Jerry has asked for the wisdom of the Perl Monks concerning the following question:

In capturing the output of a system() or backticks, there seem to be no newlines in between lines of output. I've ran into this problem using ps, tail, netstat, and several other apps. When I capture the output into an array, everything ends up jammed together in @arr[0], and when I capture to a scalar, there are no newlines to split on. Any help would be appreciated.

-Jerry
http://www.digilliance.net

Replies are listed 'Best First'.
Re: system() and backticks question
by mitd (Curate) on Sep 05, 2001 at 20:47 UTC
    Not sure how you coding it but:
    my @res = `ps -ef`; print @res;

    works.

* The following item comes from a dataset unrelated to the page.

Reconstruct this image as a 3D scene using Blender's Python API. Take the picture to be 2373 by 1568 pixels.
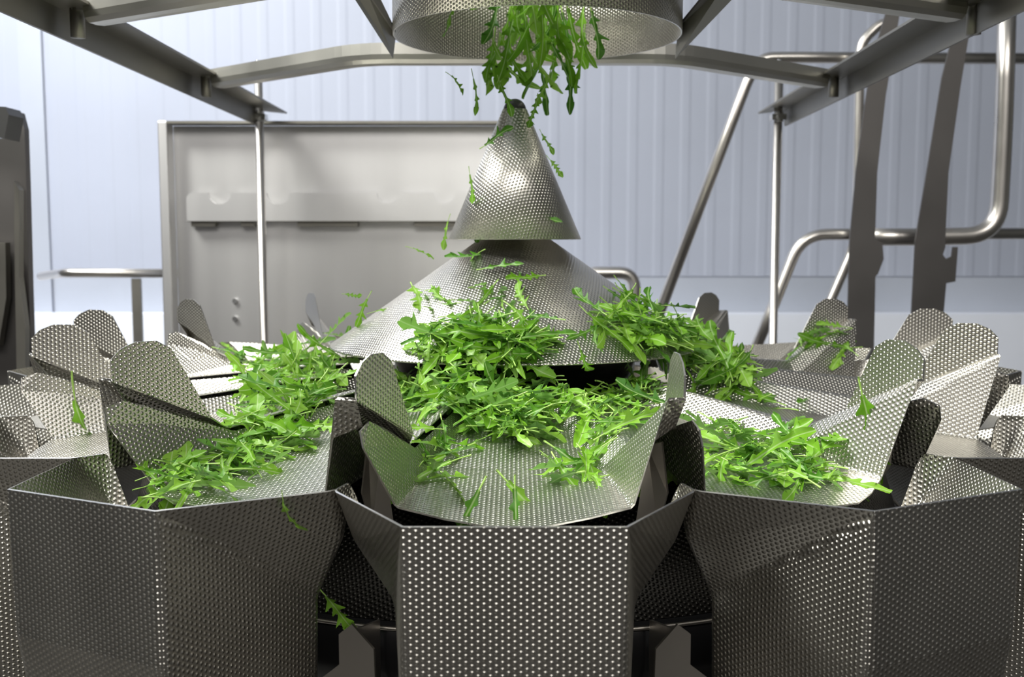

Newlines are preserved.

    mitd-Made in the Dark
    'My favourite colour appears to be grey.'

      Thanks! Apparently backticks were the answer. I can't seem to find my copy of the script in which I initially ran into the problem, but thanks for the help all the same. My goal was to learn a coding principle, rather than have the monks troubleshoot a single piece of code for me.. (Thinking along the "Teach a man to fish" lines)

      -Jerry
      http://www.digilliance.net

Re: system() and backticks question
by scain (Curate) on Sep 05, 2001 at 20:46 UTC
    Jerry,

    I hate to sound like a broken record, but some sample code would probably help, as we could then see what might be causing the problem. In general though, you should note that system doesn't return standard out, so you should only use backticks for that. System only returns the exit code. As for the problem you describe, I haven't experienced that on my linux boxes, so that is why the code snippet may help.

    Scott

      Jerry, I agree with Scott, lets see a sample of the output also
Re: system() and backticks question
by VSarkiss (Monsignor) on Sep 05, 2001 at 21:09 UTC

    Hmm... The fact that you're using @arr[0] rather than $arr[0] in your question makes me suspect you may not have the hang of arrays and slices (yet).

    As others have mentioned, post some code; it's much easier to answer specific questions than general ones.

      As far as my understanding of arrays, scalars and hashes goes, $arr[0] is correct from a syntactical standpoint, but from a functional standpoint @arr[0] seems virtually indentical.

      -Jerry
      http://www.digilliance.net

        I wouldn't make such statements when brother merlyn is around. ;-)

        The difference is a big one. An array slice (which is what @arr[0] is) provides a list context, whereas an array element provides a scalar context. For a graphic illustration, try this code:

        my @d = qw(this is a plain array); my @a; $a[0] = @d; print "The scalar got '$a[0]'\n"; @a[0] = @d; print "But the array slice got '$a[0]'\n";
        Many things in Perl will behave differently in scalar versus list context. If you continue to use @a[0] when you mean $a[0], you will have a surprise one day.

        OTOH, it's your code....

Backticks and newlines...
by Rhose (Priest) on Sep 05, 2001 at 21:21 UTC
    I frequently use Perl scripts with Oracle's SQL*Plus (please don't ask... DBI/DBD is out in this situation... *Grins*) Anyway, here is a sample foreach loop I use to process the output from the Unix SQL*Plus.

    foreach (split(/\n/,`$_SQLPLUS -silent /nolog \@$_TMPSCRIPT`)) { #-- Stuff }

    This code executes a temporary SQL script with SQL*Plus, splits the output based on a newline, and processes each line (one at a time) as $_.

    What I am trying to show is that newlines *ARE* preserved with backticks.